This article reports a significant advance in materials chemistry by demonstrating, for the first time, the reversible removal and reinsertion of sulfur atoms in a layered oxychalcogenide compound, La₂O₂S₂, using a topochemical approach. This process, known as topochemical (de)intercalation, allows chemists to selectively extract or reinsert sulfur atoms into the crystal structure at low temperatures without destroying the overall layered framework. By reacting La₂O₂S₂ with certain alkali or transition metals, it is possible to remove sulfur atoms to create new, previously unknown metastable phases: La₂O₂S₁.₅ and oA-La₂O₂S. These phases were predicted by advanced structure prediction algorithms and confirmed by electron microscopy and X-ray diffraction. Importantly, the process is fully reversible: sulfur can be reinserted at low temperature to regenerate the original La₂O₂S₂ compound, demonstrating a rare example of reversible anion mobility in a solid-state material.
This discovery opens a new avenue in the topochemistry of chalcogenide compounds, similar to what has already been achieved with oxides. It could have important implications for future battery technologies based on mobile sulfur ions and the design of new electronic or optical materials.
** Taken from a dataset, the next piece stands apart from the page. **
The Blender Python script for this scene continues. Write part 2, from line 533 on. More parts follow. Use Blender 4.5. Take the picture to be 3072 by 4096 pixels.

The work also highlights how the choice of reducing agent and reaction conditions determines whether sulfur is removed or other elements are intercalated, offering chemists fine control over the composition and properties of these layered materials.
The members of the FZÚ team performed structure analysis of the newly prepared phases by 3D electron diffraction, which revealed the crystal structures of the new phases and validated the success of the whole approach.